+++ RAW DATA
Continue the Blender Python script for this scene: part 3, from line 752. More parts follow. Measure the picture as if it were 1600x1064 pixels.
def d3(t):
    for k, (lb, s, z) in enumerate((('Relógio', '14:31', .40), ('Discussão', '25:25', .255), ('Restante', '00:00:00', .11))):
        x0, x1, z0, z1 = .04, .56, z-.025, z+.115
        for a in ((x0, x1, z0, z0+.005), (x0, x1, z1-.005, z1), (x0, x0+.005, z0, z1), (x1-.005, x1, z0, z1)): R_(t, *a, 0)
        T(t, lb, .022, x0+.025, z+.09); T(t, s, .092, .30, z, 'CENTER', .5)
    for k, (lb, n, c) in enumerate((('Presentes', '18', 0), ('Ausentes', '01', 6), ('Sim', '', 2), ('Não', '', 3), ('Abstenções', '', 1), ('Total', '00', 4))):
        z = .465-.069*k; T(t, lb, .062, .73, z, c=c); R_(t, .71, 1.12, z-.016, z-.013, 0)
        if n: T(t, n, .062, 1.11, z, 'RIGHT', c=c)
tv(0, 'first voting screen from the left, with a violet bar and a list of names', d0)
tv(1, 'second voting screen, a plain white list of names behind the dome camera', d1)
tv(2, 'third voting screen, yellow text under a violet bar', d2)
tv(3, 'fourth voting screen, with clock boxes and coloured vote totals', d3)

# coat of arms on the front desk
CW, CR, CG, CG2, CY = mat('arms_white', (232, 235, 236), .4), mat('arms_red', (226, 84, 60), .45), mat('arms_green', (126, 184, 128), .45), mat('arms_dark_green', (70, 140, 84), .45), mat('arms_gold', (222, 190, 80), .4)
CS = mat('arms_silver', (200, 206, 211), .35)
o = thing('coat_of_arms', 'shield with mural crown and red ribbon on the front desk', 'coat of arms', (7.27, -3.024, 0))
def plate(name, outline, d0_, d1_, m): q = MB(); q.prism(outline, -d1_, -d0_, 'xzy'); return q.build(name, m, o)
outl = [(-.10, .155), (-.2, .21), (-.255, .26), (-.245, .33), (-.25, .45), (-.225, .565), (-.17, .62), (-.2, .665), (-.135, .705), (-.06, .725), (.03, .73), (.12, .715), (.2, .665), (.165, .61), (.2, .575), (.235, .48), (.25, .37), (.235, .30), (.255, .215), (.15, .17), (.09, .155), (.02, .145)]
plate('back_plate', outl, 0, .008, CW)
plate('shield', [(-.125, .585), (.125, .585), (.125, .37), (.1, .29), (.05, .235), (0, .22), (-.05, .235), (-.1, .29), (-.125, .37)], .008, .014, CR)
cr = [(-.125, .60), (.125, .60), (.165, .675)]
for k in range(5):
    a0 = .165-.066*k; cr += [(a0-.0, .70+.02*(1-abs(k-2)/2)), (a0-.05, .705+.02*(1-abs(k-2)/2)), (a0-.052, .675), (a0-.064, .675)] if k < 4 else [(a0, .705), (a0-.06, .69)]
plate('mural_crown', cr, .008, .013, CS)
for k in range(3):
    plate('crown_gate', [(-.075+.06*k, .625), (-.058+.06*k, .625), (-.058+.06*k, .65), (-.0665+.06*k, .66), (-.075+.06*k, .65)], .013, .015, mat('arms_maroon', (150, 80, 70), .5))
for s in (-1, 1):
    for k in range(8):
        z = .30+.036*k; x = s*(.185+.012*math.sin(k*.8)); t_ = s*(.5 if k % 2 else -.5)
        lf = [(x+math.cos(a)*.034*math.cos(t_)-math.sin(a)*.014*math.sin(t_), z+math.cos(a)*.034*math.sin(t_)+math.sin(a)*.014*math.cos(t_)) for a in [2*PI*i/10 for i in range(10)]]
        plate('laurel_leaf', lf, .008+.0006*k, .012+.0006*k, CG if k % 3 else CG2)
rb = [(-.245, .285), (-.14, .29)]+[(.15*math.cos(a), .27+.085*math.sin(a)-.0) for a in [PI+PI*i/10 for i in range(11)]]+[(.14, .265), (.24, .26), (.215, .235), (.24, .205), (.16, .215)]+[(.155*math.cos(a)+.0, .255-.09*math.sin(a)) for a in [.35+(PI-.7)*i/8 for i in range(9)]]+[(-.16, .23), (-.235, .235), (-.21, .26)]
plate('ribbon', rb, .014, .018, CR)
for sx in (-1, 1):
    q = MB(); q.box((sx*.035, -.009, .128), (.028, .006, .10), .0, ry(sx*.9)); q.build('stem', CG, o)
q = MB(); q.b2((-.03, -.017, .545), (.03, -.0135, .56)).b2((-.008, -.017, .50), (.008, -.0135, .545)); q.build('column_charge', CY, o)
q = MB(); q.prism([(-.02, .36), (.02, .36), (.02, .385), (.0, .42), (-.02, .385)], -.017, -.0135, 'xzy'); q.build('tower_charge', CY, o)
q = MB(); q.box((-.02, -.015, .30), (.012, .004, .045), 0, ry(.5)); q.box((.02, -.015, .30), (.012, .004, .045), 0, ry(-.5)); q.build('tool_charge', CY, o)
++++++
» EXERCISE DETAILS
List the lines that contain the word "from".

» COMPLETED EXERCISE
Continue the Blender Python script for this scene: part 3, from line 752. More parts follow. Measure the picture as if it were 1600x1064 pixels.
tv(0, 'first voting screen from the left, with a violet bar and a list of names', d0)